Forth would be great too. I think there's value in learning a stack based language. That being said I suspect LISP is more practical.


they’re practically two sides of the same coin. I keep thinking it should be possible to build a toy language that has both a forth-like mode and a lisp-like mode, that use the same standard library


I think you'd have to hobble Forth pretty badly to make it stand on the same level as Lisp. Lisp has too much hidden machinery- a garbage collector, environment structures, etc. You couldn't even represent forth's "/mod" without resorting to packing results into tuples. Forth is good because every piece of the compiler/interpreter is exposed, usable, and extensible. Lisp wants to keep its innards sealed off and abstracted from the hardware.


Have you ever heard of [1] https://en.wikipedia.org/wiki/POP-11 ?

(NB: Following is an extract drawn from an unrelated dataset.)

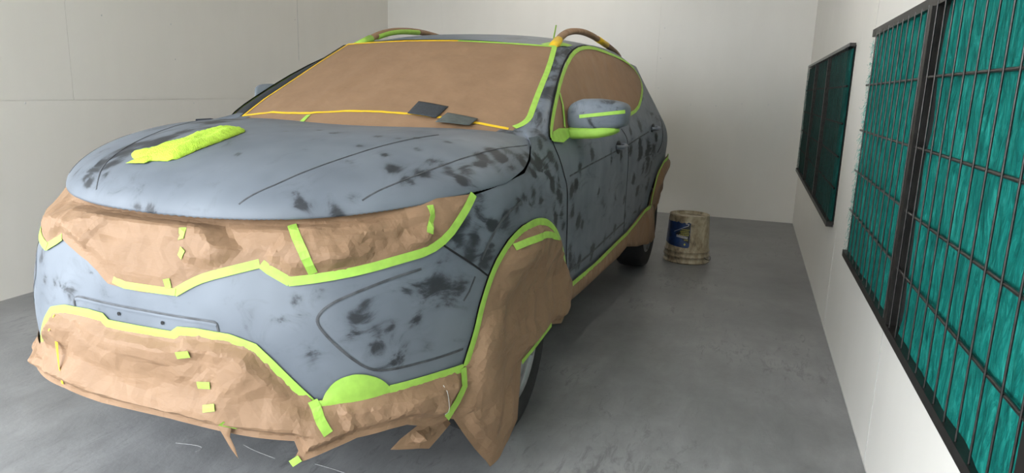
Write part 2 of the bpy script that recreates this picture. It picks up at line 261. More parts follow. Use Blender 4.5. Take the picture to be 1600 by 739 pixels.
def bucketmat():
    m, nt, b = nmat('stained_plastic'); v = coords(nt); vs = coords(nt, (1, 1, .35))
    n = noisy(nt, vs, 13, 6, .65, .5); n2 = noisy(nt, v, 40, 4)
    s = math_(nt, 'ADD', math_(nt, 'MULTIPLY', n, .8), math_(nt, 'MULTIPLY', n2, .2))
    r = ramp(nt, s, [(.34, (.07, .05, .03)), (.46, (.30, .24, .15)), (.6, (.50, .44, .31))])
    nt.links.new(r.outputs[0], b.inputs['Base Color']); b.inputs['Roughness'].default_value = .5; return m
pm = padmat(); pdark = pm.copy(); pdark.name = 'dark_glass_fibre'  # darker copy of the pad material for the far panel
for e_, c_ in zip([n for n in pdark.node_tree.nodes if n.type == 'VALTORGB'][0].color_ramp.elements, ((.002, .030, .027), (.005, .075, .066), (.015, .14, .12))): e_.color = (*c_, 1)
M = dict(pad_dark=pdark, fibre=simple('loose_glass_fibre', (.10, .42, .36), .9), primer=primer(), kraft=kraft(), flatkraft=kraft('taut_kraft_paper', .12), wall=wallmat(), floor=floormat(), pad=pm, bucket=bucketmat(),
    lime=simple('lime_masking_tape', (.35, .60, .085), .6, 0, .10, 30, .15, .002, 50),
    yellow=simple('yellow_masking_tape', (.85, .55, .02), .5, 0, .08, 30),
    cloth=simple('lime_microfibre', (.50, .76, .065), .95, 0, .12, 60, .9, .004, 260),
    dark=simple('dark_gap', (.008, .008, .009), .8),
    crease=simple('sanded_edge', (.07, .075, .083), .6, 0, .5, 30),
    under=simple('black_underbody', (.012, .012, .013), .85),
    tyre=simple('tyre_rubber', (.014, .014, .015), .65, 0, .3, 40),
    alloy=simple('alloy_rim', (.42, .43, .44), .3, .8),
    steel=simple('dark_steel', (.028, .025, .023), .42, .55, .35, 30),
    wire=simple('wire_steel', (.050, .046, .043), .30, .6, .4, 50),
    black=simple('plenum_black', (.006, .007, .007), .9),
    pad1=simple('black_abrasive', (.035, .040, .047), .8, 0, .25, 120, .4, .001, 400),
    pad2=simple('grey_abrasive', (.085, .098, .092), .55, 0, .25, 40, .3, .001, 300),
    handle=simple('handle_recess', (.02, .021, .023), .5),
    lblblue=simple('label_blue', (.010, .032, .11), .4, 0, .5, 25), lblblack=simple('label_black', (.008, .009, .012), .4),
    lblwhite=simple('label_white', (.6, .6, .6), .5), lblyel=simple('label_yellow', (.45, .42, .05), .5),
    caulk=simple('seam_filler', (.66, .65, .62), .5), screw=simple('screw_head', (.7, .7, .68), .35, .3),
    ceil=simple('white_ceiling', (.84, .82, .77), .6), yard=simple('yard_concrete', (.25, .25, .24), .8, 0, .1, 2),
    dust=simple('pale_scrape', (.33, .33, .33), .8))
# ---------------------------------------------------------------- mesh helpers
def mesh_obj(name, verts, faces, mat, parent=None, smooth=True):
    me = bpy.data.meshes.new(name); me.from_pydata([tuple(v) for v in verts], [], faces); me.update()
    if smooth: me.polygons.foreach_set('use_smooth', [True]*len(me.polygons))
    o = bpy.data.objects.new(name, me); COL.objects.link(o); me.materials.append(mat)
    if parent: o.parent = parent
    return o
def empty(name, loc=(0, 0, 0), label=None, cat=None, group=None, kind=None):
    o = bpy.data.objects.new(name, None); COL.objects.link(o); o.location = loc; tag(o, label, cat, group, kind); return o
def tag(o, label=None, cat=None, group=None, kind=None):
    if label: o['label'] = label
    if cat: o['category'] = cat
    if group: o['group'] = group
    if kind: o['kind'] = kind
    return o
def box_data(lo, hi):
    (a, b, c), (d, e, f) = lo, hi
    return [(a,b,c),(d,b,c),(d,e,c),(a,e,c),(a,b,f),(d,b,f),(d,e,f),(a,e,f)], [(0,3,2,1),(4,5,6,7),(0,1,5,4),(1,2,6,5),(2,3,7,6),(3,0,4,7)]
def resample(pts, h, closed=False):
    out = []; n = len(pts)
    for i in range(n if closed else n-1):
        a = pts[i]; b = pts[(i+1) % n]; L = math.dist(a, b); k = max(1, int(math.ceil(L/h)))
        for j in range(k): out.append(tuple(a[q]+(b[q]-a[q])*j/k for q in range(len(a))))
    if not closed: out.append(tuple(pts[-1]))
    return out
def chaikin(pts, it=2, closed=False):
    for _ in range(it):
        o = []; n = len(pts)
        if not closed: o.append(pts[0])
        for i in range(n if closed else n-1):
            a = pts[i]; b = pts[(i+1) % n]
            o.append(tuple(a[q]*.75+b[q]*.25 for q in range(len(a)))); o.append(tuple(a[q]*.25+b[q]*.75 for q in range(len(a))))
        if not closed: o.append(pts[-1])
        pts = o
    return pts
def inside(p, poly):
    c = False; n = len(poly); x, y = p; j = n-1
    for i in range(n):
        xi, yi = poly[i]; xj, yj = poly[j]
        if (yi > y) != (yj > y) and x < (xj-xi)*(y-yi)/(yj-yi)+xi: c = not c
        j = i
    return c
def edge_dist(p, poly):
    best = 9; n = len(poly); x, y = p
    for i in range(n):
        ax, ay = poly[i]; bx, by = poly[(i+1) % n]; dx, dy = bx-ax, by-ay; l = dx*dx+dy*dy or 1e-9
        t = min(max(((x-ax)*dx+(y-ay)*dy)/l, 0), 1); d = math.hypot(x-ax-t*dx, y-ay-t*dy)
        if d < best: best = d
    return best
def dark_at(p, base, gain=1.):
    s = base
    for bx, by, bz, r in BLOBS:
        d2 = (p[0]-bx)**2+(p[1]-by)**2+(p[2]-bz)**2
        if d2 < 14*r*r: s = max(s, .44*gain*math.exp(-d2/(3.0*r*r))+base*.5)
    return s
def add_dark(o, base, gain=1.):
    me = o.data; at = me.attributes.new('dark', 'FLOAT', 'POINT')
    at.data.foreach_set('value', [dark_at(v.co, base, gain) for v in me.vertices])
def add_dark2(o, base, gain): o.data.attributes['dark'].data.foreach_set('value', [dark_at(v.co, base, gain) for v in o.data.vertices])
def region(name, surf, outline, h, mat, parent, off=0., disp=None, dark=None, flat=False, jit=.25):
    """fill a 2-D outline in surface coordinates and lift it on the surface"""
    poly = resample(outline, h, True); n = len(poly)
    us = [p[0] for p in poly]; vs = [p[1] for p in poly]
    rng = random.Random(len(name)*31+n)
    pts = [Vector(p) for p in poly]; v = min(vs)+h*.5; row = 0
    while v < max(vs):
        u = min(us)+(h*.5 if row % 2 else 0)
        while u < max(us):
            q = (u+rng.uniform(-jit, jit)*h, v+rng.uniform(-jit, jit)*h)
            if inside(q, poly) and edge_dist(q, poly) > h*.45: pts.append(Vector(q))
            u += h
        v += h*.87; row += 1
    r = delaunay_2d_cdt(pts, [(i, (i+1) % n) for i in range(n)], [], 1, 1e-6)
    vv, ff = r[0], r[2]; V = []
    for p in vv:
        d = off+(disp(p.x, p.y, edge_dist((p.x, p.y), poly)) if disp else 0)
        V.append(surf(p.x, p.y, d))
    F = [tuple(f) if len(f) == 3 else tuple(f) for f in ff]
    F2 = []
    for f in F:
        a, b, c = (vv[i] for i in f[:3])
        F2.append(f if (b-a).cross(c-a) > 0 else tuple(reversed(f)))
    o = mesh_obj(name, V, F2, mat, parent, not flat)
    if dark is not None: add_dark(o, dark)
    return o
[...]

There was a language for calculators called Reverse Polish Lisp. (That's all I know about it.)

If I were to design a language matching that name, I guess it'd be basically Logo written backwards. This might be interesting for a live programming environment, because in Lisp you type a whole expression and and nothing happens till you hit enter; but on e.g. an old HP RPN calculator you see the state of the data change after every keypress. You could design an "RPL" to work that way too, though after every word instead of every key.


Forth is more low level, ie. there is no object memory/GC at what one would describe as implementation level. On the other hand all the Lisp Machines essentially are hardware implementations of something vaguely Forth-like with some level of hardware support for lisp-style tagged pointers.


A good way to jump over the low level implementation details is to look at Factor. Forth style but much better library and most of the low level constructs are baked in.

I can't say the documentation / tutorials that I've found are the best but it's definitely something.


HP's "RPL" language, Reverse Polish Lisp, was basically that.


the first who makes his 7yo write a scheme in Forth gets my grid laptop


This isn't at all implausible: one of you should take 'agumonkey up on this! I wrote my first Scheme interpreter at 11, and an older friend of mine taught me Forth a bit before that. I wrote my interpreter with a bootleg (and ancient) APL2 copy, though.

With parental guidance, a 7 year old could totally do this. Figuring out how to handle the stack will be the trickiest part, and there are a few examples online of this, so if you nudge them in the direction of others' work, they should be able to get it pretty quickly. They'd finish it by the time they're 8, at least.